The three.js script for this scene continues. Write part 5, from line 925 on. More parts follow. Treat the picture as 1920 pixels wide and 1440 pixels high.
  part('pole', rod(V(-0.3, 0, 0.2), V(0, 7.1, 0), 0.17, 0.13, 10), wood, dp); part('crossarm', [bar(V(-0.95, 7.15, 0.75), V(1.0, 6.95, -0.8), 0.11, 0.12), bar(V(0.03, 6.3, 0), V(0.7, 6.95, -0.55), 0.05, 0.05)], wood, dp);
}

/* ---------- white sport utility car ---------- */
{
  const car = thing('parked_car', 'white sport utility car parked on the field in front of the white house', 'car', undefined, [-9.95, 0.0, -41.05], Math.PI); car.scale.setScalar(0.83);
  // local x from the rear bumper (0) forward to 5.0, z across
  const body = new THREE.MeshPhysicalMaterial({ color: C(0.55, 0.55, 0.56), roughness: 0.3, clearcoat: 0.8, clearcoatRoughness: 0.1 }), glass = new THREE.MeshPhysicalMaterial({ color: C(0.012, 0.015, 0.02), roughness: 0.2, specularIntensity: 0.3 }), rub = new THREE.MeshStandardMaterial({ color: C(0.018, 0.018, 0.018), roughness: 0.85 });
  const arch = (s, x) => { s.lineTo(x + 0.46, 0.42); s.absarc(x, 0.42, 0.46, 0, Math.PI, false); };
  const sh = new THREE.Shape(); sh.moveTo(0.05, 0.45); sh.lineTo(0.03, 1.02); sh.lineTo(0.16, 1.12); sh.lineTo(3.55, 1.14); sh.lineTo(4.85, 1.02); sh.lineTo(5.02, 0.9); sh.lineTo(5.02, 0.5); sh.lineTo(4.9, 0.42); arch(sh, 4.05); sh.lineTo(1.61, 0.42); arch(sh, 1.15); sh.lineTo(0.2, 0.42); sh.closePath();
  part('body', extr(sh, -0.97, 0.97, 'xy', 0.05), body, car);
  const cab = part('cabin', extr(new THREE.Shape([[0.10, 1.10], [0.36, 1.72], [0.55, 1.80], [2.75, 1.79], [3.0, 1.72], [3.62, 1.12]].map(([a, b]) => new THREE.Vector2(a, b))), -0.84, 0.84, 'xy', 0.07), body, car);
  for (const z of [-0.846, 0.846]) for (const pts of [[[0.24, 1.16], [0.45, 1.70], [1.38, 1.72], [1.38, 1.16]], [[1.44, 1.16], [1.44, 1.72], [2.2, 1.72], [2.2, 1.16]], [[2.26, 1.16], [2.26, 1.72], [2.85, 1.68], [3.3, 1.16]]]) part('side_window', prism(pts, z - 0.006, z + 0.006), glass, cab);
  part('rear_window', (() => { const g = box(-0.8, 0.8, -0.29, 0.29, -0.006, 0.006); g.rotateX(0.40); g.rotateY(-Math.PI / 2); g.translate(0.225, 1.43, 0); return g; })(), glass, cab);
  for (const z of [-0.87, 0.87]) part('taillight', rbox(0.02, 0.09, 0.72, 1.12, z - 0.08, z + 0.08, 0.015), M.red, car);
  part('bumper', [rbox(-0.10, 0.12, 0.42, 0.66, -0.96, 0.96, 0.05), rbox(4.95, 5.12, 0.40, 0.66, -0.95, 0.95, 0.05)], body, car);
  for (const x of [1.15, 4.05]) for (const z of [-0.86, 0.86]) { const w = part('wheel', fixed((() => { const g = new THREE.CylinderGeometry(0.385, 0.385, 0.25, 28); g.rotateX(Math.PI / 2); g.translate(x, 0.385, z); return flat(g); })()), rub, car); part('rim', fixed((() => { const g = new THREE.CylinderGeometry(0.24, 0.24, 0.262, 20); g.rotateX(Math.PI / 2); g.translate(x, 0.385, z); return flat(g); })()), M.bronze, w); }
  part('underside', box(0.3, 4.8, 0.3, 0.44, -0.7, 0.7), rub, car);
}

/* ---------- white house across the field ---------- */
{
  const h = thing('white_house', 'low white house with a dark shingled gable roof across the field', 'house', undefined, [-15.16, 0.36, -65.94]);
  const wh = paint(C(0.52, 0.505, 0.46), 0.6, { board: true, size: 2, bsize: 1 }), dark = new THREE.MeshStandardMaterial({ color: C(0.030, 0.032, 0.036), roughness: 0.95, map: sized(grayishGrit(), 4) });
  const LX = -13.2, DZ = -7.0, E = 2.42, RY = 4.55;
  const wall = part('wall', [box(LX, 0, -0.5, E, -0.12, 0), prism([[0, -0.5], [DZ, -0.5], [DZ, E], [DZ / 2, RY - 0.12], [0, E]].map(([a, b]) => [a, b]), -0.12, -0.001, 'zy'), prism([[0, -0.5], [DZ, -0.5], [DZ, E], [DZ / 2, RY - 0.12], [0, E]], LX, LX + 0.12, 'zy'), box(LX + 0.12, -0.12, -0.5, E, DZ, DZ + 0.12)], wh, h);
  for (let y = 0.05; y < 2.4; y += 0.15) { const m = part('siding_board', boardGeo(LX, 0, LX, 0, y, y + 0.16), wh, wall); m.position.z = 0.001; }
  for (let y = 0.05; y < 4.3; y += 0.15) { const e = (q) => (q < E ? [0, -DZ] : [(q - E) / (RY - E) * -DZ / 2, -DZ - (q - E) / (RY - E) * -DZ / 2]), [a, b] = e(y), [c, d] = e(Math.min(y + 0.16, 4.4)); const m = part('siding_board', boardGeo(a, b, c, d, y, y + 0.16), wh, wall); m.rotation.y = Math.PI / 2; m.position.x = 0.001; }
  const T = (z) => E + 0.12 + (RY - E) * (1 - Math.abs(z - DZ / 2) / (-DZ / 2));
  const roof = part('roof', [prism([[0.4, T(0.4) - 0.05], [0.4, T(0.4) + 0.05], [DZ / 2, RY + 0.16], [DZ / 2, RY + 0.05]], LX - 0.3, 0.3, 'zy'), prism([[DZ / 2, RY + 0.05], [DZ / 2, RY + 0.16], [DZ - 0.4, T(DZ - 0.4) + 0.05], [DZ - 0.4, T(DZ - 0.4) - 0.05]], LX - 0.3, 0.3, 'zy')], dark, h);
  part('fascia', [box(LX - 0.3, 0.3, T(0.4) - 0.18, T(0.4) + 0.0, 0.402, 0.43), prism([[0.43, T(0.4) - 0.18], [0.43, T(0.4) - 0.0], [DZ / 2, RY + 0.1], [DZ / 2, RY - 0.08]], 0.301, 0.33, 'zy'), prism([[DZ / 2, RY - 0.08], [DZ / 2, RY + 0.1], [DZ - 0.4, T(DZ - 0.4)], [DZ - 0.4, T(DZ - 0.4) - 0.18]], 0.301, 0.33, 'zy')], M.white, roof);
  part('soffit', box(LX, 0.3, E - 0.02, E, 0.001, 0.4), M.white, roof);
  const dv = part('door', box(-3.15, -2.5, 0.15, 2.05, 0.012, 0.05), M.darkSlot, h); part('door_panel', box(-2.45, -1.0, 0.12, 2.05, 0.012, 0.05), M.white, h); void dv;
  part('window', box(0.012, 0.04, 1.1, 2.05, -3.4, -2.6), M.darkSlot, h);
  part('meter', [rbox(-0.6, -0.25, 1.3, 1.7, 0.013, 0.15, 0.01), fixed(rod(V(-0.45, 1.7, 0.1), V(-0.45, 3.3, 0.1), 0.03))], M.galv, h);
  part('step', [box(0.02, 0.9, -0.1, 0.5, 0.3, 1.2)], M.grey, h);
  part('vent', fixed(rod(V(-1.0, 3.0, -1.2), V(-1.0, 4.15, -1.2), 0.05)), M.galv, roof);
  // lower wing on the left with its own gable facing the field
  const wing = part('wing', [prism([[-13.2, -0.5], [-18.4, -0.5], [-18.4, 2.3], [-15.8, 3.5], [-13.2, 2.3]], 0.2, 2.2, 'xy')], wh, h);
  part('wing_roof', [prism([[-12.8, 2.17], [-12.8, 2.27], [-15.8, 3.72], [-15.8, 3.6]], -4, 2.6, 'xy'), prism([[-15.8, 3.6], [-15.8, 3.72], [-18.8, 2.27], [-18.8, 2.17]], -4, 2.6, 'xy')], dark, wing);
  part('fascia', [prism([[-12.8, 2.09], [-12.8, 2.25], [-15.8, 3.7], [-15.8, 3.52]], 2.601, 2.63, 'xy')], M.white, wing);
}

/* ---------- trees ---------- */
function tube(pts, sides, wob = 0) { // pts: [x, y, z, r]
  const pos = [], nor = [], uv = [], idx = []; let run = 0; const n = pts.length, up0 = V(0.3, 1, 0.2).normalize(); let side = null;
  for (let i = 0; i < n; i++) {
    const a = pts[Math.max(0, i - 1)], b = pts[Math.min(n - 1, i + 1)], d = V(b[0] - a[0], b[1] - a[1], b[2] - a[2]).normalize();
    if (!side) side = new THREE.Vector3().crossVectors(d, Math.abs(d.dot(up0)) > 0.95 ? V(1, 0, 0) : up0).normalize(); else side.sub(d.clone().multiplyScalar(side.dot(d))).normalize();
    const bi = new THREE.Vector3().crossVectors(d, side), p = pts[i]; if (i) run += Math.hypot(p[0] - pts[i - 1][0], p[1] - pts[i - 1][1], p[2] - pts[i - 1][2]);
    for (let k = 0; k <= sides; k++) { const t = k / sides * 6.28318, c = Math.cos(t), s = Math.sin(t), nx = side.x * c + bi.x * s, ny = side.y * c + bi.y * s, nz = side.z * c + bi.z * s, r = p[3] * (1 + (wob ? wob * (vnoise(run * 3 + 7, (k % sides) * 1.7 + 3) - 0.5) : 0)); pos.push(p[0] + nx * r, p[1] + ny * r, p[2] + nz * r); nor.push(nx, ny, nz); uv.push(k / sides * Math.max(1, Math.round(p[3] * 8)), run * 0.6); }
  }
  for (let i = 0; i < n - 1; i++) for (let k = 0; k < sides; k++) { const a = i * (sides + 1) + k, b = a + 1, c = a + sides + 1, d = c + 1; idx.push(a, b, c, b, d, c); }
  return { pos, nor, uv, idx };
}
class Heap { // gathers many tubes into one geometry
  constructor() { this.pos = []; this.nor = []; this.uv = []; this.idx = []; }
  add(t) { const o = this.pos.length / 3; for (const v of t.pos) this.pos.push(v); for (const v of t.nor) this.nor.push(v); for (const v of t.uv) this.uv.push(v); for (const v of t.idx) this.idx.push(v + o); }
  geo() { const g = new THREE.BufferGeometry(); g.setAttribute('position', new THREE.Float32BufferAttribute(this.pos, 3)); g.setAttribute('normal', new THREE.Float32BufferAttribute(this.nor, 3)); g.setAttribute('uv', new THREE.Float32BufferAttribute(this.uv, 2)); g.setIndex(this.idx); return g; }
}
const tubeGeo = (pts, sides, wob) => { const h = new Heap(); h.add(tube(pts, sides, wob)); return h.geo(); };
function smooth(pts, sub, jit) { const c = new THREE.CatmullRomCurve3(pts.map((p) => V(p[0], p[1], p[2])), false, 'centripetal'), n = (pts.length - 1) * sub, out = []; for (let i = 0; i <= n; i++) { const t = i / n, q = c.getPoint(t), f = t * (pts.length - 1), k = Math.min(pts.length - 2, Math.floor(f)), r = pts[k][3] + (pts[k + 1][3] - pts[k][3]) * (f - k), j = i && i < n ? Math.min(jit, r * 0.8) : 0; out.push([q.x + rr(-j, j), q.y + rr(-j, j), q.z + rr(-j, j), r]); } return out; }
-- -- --
_Work required_:
Report how many lines in the listing above include the word "from". Give nothing but the number.

_Full output_:
2